Julieta Aranda has been actively collaborating on e-flux since 2003, which is a publishing platform, archive, artist project, curatorial platform, and cultural enterprise founded by Anton Vidokle in 1998. Aranda is both a contributor and editor of e-flux journal, and in collaboration with Vidokle, has produced several e-flux art projects that explore unusual models for the circulation and distribution of art.
Aranda has been awarded numerous grants and merit scholarships, from institutions such as FONCA, the National Foundation for the Culture and the Arts in Mexico (1995–1996), and both the School of Visual Arts (1995–1999), the National Board of Review (1996–1999) and Columbia University (2004) in New York. She has also been an artist in residence at UNIDEE, the International Program by Fondazione Pistoletto in Biella, Italy (2006), as well as at IAPSIS, the International Artists Studio Program in Stockholm (2006) and at the International Residence of Recollets in Paris (2008). Her work has been shown in internationally renowned institutions such as the Museum of Contemporary Art, North Miami (2009); the Solomon R. Guggenheim Museum, New York (2009); the National Museum of Art, Architecture and Design, Oslo (2010); and Museo de Arte Contemporáneo de Castilla y León, Spain (2010), as well as at international art festivals such as the Liverpool Biennial (2010); the Kassel Documenta, Germany (2012); and the Shanghai Biennale (2012).

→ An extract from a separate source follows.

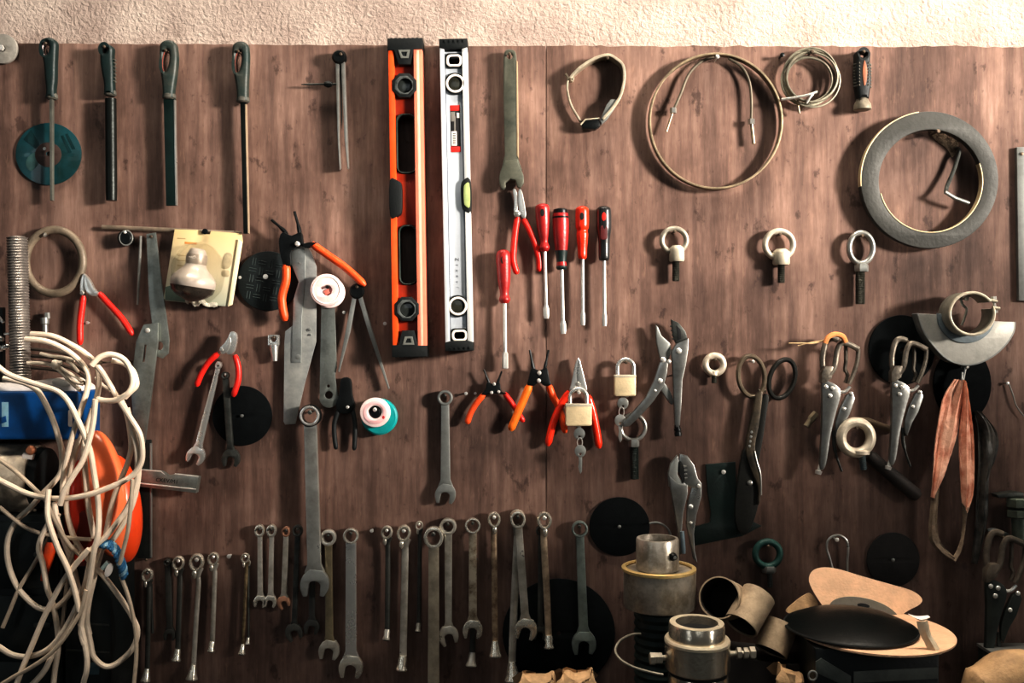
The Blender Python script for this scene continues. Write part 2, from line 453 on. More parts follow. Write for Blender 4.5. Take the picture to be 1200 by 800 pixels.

Julieta Aranda (born in 1975 in Mexico City, Mexico) is a conceptual artist that lives and works in Berlin and New York City. She received a BFA in filmmaking from the School of Visual Arts (2001) and an MFA from Columbia University (2006), both in New York. Her explorations span installation, video, and print media, with a special interest in the creation and manipulation of artistic exchange and the subversion of traditional notions of commerce through art making.